Exercise ▸
Your task is to retype each line of the data below exactly.

Provided material ▸
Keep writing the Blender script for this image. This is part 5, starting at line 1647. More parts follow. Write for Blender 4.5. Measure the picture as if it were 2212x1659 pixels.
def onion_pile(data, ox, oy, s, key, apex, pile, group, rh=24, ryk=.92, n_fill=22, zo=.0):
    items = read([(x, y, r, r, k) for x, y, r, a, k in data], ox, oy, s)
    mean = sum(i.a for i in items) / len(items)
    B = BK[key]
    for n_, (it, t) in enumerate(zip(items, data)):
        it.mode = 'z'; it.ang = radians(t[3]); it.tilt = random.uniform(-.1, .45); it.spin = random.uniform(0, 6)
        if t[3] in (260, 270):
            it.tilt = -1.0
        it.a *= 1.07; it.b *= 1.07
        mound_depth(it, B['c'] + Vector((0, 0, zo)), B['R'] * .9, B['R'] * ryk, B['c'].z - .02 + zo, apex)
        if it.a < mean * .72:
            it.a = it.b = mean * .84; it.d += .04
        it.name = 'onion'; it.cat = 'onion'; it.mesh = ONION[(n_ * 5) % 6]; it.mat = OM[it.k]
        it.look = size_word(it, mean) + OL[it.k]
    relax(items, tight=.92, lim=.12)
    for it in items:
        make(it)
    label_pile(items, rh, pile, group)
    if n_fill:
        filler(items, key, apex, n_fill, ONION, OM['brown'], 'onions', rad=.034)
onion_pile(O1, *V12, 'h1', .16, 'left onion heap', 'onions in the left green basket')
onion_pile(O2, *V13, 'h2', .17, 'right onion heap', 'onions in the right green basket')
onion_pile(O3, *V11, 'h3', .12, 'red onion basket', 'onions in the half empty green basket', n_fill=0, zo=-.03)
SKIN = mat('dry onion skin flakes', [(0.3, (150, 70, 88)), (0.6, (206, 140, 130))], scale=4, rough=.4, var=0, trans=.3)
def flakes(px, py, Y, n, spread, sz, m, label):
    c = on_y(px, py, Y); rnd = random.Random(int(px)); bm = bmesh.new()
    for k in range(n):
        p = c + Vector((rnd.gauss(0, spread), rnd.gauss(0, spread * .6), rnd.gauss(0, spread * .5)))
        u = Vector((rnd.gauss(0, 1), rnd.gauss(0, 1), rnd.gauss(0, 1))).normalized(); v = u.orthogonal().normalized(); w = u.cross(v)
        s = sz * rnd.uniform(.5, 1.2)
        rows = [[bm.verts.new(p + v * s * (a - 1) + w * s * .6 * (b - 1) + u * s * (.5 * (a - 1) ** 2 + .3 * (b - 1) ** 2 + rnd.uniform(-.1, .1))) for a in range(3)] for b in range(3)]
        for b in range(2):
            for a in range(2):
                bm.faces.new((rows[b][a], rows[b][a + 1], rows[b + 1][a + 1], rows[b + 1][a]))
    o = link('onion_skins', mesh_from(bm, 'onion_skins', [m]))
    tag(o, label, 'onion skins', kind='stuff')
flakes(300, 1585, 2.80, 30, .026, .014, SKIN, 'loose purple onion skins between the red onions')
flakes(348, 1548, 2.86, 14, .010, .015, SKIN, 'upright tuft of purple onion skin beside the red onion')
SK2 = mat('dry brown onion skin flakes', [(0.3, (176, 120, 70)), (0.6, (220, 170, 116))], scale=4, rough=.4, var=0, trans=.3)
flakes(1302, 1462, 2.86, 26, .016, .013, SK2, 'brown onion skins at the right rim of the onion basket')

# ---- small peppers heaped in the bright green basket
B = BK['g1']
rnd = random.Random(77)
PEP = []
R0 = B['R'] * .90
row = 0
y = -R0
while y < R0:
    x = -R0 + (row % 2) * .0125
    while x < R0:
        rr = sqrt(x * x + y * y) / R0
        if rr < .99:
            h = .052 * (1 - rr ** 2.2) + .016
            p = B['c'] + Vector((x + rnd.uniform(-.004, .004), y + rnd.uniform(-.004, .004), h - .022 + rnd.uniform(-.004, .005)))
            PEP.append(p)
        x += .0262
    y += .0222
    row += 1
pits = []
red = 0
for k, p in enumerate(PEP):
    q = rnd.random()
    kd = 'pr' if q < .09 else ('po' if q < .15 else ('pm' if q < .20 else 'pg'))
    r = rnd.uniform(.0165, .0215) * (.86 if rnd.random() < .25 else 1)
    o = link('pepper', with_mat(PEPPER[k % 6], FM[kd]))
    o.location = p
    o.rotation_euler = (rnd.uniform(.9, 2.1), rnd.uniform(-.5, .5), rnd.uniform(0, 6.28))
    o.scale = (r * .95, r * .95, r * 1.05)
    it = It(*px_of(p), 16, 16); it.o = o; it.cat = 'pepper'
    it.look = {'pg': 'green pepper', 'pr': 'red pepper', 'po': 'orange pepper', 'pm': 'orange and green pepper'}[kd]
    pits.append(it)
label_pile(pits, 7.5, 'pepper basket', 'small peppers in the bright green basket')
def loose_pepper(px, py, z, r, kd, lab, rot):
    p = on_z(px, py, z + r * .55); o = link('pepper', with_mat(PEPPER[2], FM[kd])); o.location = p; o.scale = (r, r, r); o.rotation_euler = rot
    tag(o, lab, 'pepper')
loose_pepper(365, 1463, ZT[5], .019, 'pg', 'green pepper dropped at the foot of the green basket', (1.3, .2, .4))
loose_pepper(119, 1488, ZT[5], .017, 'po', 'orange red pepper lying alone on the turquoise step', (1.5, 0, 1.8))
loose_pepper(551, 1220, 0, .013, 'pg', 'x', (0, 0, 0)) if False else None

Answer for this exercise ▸
Keep writing the Blender script for this image. This is part 5, starting at line 1647. More parts follow. Write for Blender 4.5. Measure the picture as if it were 2212x1659 pixels.
def onion_pile(data, ox, oy, s, key, apex, pile, group, rh=24, ryk=.92, n_fill=22, zo=.0):
    items = read([(x, y, r, r, k) for x, y, r, a, k in data], ox, oy, s)
    mean = sum(i.a for i in items) / len(items)
    B = BK[key]
    for n_, (it, t) in enumerate(zip(items, data)):
        it.mode = 'z'; it.ang = radians(t[3]); it.tilt = random.uniform(-.1, .45); it.spin = random.uniform(0, 6)
        if t[3] in (260, 270):
            it.tilt = -1.0
        it.a *= 1.07; it.b *= 1.07
        mound_depth(it, B['c'] + Vector((0, 0, zo)), B['R'] * .9, B['R'] * ryk, B['c'].z - .02 + zo, apex)
        if it.a < mean * .72:
            it.a = it.b = mean * .84; it.d += .04
        it.name = 'onion'; it.cat = 'onion'; it.mesh = ONION[(n_ * 5) % 6]; it.mat = OM[it.k]
        it.look = size_word(it, mean) + OL[it.k]
    relax(items, tight=.92, lim=.12)
    for it in items:
        make(it)
    label_pile(items, rh, pile, group)
    if n_fill:
        filler(items, key, apex, n_fill, ONION, OM['brown'], 'onions', rad=.034)
onion_pile(O1, *V12, 'h1', .16, 'left onion heap', 'onions in the left green basket')
onion_pile(O2, *V13, 'h2', .17, 'right onion heap', 'onions in the right green basket')
onion_pile(O3, *V11, 'h3', .12, 'red onion basket', 'onions in the half empty green basket', n_fill=0, zo=-.03)
SKIN = mat('dry onion skin flakes', [(0.3, (150, 70, 88)), (0.6, (206, 140, 130))], scale=4, rough=.4, var=0, trans=.3)
def flakes(px, py, Y, n, spread, sz, m, label):
    c = on_y(px, py, Y); rnd = random.Random(int(px)); bm = bmesh.new()
    for k in range(n):
        p = c + Vector((rnd.gauss(0, spread), rnd.gauss(0, spread * .6), rnd.gauss(0, spread * .5)))
        u = Vector((rnd.gauss(0, 1), rnd.gauss(0, 1), rnd.gauss(0, 1))).normalized(); v = u.orthogonal().normalized(); w = u.cross(v)
        s = sz * rnd.uniform(.5, 1.2)
        rows = [[bm.verts.new(p + v * s * (a - 1) + w * s * .6 * (b - 1) + u * s * (.5 * (a - 1) ** 2 + .3 * (b - 1) ** 2 + rnd.uniform(-.1, .1))) for a in range(3)] for b in range(3)]
        for b in range(2):
            for a in range(2):
                bm.faces.new((rows[b][a], rows[b][a + 1], rows[b + 1][a + 1], rows[b + 1][a]))
    o = link('onion_skins', mesh_from(bm, 'onion_skins', [m]))
    tag(o, label, 'onion skins', kind='stuff')
flakes(300, 1585, 2.80, 30, .026, .014, SKIN, 'loose purple onion skins between the red onions')
flakes(348, 1548, 2.86, 14, .010, .015, SKIN, 'upright tuft of purple onion skin beside the red onion')
SK2 = mat('dry brown onion skin flakes', [(0.3, (176, 120, 70)), (0.6, (220, 170, 116))], scale=4, rough=.4, var=0, trans=.3)
flakes(1302, 1462, 2.86, 26, .016, .013, SK2, 'brown onion skins at the right rim of the onion basket')

# ---- small peppers heaped in the bright green basket
B = BK['g1']
rnd = random.Random(77)
PEP = []
R0 = B['R'] * .90
row = 0
y = -R0
while y < R0:
    x = -R0 + (row % 2) * .0125
    while x < R0:
        rr = sqrt(x * x + y * y) / R0
        if rr < .99:
            h = .052 * (1 - rr ** 2.2) + .016
            p = B['c'] + Vector((x + rnd.uniform(-.004, .004), y + rnd.uniform(-.004, .004), h - .022 + rnd.uniform(-.004, .005)))
            PEP.append(p)
        x += .0262
    y += .0222
    row += 1
pits = []
red = 0
for k, p in enumerate(PEP):
    q = rnd.random()
    kd = 'pr' if q < .09 else ('po' if q < .15 else ('pm' if q < .20 else 'pg'))
    r = rnd.uniform(.0165, .0215) * (.86 if rnd.random() < .25 else 1)
    o = link('pepper', with_mat(PEPPER[k % 6], FM[kd]))
    o.location = p
    o.rotation_euler = (rnd.uniform(.9, 2.1), rnd.uniform(-.5, .5), rnd.uniform(0, 6.28))
    o.scale = (r * .95, r * .95, r * 1.05)
    it = It(*px_of(p), 16, 16); it.o = o; it.cat = 'pepper'
    it.look = {'pg': 'green pepper', 'pr': 'red pepper', 'po': 'orange pepper', 'pm': 'orange and green pepper'}[kd]
    pits.append(it)
label_pile(pits, 7.5, 'pepper basket', 'small peppers in the bright green basket')
def loose_pepper(px, py, z, r, kd, lab, rot):
    p = on_z(px, py, z + r * .55); o = link('pepper', with_mat(PEPPER[2], FM[kd])); o.location = p; o.scale = (r, r, r); o.rotation_euler = rot
    tag(o, lab, 'pepper')
loose_pepper(365, 1463, ZT[5], .019, 'pg', 'green pepper dropped at the foot of the green basket', (1.3, .2, .4))
loose_pepper(119, 1488, ZT[5], .017, 'po', 'orange red pepper lying alone on the turquoise step', (1.5, 0, 1.8))
loose_pepper(551, 1220, 0, .013, 'pg', 'x', (0, 0, 0)) if False else None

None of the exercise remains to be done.